Nelson: If you were going to critique your own work, specifically the Nowhere in Taiwan series, what would you say is the strongest aspect of the work and what do recognize as something that you need to work on?

Chen: It’s really hard to do that. I will say it’s too large. I still say trying to put everything in one group – it’s a little too stiff. And also, maybe because of my taste, I don’t like the images that seem like one-liners. Maybe they are connected, but there’s something problematic about that, too. My dream of course is that everyone will like my work, and that’s really hard. Maybe some photography insiders will like some of it, but other people might not get it, so I don’t want to make photographs that only other photographers will like. I don’t know.
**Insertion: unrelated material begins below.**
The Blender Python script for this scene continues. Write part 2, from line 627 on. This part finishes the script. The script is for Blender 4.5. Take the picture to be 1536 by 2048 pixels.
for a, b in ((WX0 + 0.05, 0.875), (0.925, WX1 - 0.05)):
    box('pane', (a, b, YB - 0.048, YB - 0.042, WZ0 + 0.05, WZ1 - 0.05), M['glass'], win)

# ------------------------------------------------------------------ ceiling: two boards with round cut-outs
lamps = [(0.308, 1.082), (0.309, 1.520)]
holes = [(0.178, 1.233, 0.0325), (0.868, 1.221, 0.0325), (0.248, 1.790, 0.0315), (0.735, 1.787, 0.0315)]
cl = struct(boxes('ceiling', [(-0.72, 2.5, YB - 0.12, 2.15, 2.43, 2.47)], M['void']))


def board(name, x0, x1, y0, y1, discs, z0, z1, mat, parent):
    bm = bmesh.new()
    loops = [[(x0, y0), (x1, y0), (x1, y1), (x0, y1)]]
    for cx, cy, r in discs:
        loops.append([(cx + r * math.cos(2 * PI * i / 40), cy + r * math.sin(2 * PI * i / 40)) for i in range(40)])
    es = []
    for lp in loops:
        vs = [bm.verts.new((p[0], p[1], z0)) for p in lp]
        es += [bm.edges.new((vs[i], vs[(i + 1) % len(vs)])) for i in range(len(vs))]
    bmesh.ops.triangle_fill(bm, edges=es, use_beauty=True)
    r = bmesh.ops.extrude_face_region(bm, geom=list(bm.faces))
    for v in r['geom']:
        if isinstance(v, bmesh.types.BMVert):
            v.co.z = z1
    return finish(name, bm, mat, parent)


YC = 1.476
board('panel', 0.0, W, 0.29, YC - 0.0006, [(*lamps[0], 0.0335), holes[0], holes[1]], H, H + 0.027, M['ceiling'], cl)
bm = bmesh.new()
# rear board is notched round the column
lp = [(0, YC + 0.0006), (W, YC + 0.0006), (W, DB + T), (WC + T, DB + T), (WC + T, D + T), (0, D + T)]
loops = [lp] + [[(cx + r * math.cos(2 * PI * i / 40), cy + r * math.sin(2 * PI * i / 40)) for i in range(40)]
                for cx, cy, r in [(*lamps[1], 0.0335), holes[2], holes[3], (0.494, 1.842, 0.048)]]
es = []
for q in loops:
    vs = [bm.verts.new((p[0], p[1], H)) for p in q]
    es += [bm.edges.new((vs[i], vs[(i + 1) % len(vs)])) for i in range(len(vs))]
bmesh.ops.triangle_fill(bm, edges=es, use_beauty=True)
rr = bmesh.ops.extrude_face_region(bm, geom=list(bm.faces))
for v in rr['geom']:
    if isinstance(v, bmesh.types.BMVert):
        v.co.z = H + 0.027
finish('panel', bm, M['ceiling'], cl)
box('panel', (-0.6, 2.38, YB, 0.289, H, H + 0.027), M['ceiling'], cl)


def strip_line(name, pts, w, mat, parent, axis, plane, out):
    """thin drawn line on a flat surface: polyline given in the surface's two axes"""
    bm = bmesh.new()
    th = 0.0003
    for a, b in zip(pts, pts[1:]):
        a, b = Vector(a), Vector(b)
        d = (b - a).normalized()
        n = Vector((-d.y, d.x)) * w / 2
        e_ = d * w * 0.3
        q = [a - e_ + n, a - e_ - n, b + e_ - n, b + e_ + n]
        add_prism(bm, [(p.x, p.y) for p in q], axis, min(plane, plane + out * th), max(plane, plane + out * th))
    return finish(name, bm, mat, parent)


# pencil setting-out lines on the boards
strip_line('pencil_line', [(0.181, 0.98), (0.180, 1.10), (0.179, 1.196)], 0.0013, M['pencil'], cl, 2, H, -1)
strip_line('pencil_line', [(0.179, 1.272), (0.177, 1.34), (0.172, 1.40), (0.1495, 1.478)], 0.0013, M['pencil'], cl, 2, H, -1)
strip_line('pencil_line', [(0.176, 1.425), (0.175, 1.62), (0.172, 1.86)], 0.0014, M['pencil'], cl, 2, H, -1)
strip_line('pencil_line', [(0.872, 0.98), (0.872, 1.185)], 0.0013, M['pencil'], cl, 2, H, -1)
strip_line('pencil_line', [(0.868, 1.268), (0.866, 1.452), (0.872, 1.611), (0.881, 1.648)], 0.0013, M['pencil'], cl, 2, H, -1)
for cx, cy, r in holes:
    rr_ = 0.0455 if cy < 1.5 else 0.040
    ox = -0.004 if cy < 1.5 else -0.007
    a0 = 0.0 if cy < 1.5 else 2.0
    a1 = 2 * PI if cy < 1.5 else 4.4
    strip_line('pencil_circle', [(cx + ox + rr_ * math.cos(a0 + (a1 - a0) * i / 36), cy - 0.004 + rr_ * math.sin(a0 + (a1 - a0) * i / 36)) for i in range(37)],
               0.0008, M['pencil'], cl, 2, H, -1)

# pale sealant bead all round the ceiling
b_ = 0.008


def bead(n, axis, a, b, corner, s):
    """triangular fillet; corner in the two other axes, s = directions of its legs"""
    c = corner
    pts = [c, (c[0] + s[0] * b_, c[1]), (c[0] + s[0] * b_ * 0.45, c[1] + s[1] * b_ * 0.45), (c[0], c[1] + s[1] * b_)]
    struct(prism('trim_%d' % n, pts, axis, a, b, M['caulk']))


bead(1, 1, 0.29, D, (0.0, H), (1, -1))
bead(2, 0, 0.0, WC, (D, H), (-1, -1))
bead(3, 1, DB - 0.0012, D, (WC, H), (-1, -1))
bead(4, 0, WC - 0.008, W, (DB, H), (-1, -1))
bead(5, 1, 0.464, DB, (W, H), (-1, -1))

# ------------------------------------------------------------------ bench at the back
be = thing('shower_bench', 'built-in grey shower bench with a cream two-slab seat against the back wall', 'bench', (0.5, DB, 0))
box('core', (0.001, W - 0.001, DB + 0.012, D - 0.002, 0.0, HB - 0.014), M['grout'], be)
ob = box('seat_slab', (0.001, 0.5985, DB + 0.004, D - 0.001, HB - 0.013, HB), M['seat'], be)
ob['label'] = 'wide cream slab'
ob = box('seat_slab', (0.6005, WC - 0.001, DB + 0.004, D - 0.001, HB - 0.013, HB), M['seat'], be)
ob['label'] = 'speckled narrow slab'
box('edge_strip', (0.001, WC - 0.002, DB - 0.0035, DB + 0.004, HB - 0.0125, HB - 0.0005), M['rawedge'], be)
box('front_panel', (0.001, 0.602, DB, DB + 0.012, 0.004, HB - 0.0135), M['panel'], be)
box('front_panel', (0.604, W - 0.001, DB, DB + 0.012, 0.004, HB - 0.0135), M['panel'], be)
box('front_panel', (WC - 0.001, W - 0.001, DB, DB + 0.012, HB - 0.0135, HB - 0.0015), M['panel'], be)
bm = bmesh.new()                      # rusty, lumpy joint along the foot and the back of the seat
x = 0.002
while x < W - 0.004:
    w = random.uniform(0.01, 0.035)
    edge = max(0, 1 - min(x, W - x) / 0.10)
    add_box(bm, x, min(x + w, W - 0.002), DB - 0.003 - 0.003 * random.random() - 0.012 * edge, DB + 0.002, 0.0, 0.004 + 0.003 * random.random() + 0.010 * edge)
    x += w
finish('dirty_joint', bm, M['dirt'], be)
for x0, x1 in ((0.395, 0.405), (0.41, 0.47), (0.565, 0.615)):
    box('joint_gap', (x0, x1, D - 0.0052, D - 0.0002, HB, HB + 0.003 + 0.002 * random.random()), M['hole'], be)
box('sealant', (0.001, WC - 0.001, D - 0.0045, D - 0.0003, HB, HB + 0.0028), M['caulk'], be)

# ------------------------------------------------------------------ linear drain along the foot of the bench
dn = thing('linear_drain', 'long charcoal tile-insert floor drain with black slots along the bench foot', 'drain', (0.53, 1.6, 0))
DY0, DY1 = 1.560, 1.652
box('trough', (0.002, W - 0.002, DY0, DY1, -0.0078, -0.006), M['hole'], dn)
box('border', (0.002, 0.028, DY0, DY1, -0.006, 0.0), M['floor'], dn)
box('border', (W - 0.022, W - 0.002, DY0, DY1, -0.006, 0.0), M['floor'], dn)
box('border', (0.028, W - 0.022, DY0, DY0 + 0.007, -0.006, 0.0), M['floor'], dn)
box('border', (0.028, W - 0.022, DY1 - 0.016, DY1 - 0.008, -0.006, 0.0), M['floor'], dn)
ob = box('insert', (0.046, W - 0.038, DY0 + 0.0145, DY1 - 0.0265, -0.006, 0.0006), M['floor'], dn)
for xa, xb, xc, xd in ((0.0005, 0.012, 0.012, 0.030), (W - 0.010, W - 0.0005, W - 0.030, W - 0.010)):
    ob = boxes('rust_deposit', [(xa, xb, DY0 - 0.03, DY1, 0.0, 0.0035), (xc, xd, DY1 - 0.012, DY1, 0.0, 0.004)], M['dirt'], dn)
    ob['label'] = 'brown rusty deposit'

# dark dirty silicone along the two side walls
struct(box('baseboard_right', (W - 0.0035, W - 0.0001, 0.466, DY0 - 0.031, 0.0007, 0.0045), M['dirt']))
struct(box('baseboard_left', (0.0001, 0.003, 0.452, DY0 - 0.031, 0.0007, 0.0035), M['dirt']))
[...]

I’m still too attached to my work, but I’m not wholly satisfied with it yet. And the strongest point? I like the work that really grabs your heart. I think some of the images make people feel something and question something about themselves. I like the images that are complex. There are some photographs that are funny and sad and questioning and unsettling and debating themselves. I don’t know how other people look at my work, but that’s what I’d like for them to see. I can be really quiet, I can be really talkative, sometimes I’m funny and I’m sensitive all the time, so that’s just my personality and maybe that’s why I like those images – they are a weird combination of my personality.

Nelson: Are you going to continue to work on this series or are you going to start on another project?

Chen: I’m going to work on something else first. Once I start thinking ‘ok, this is good’, all of the surprises and specialness sort of disappears, like “you are repeating yourself”.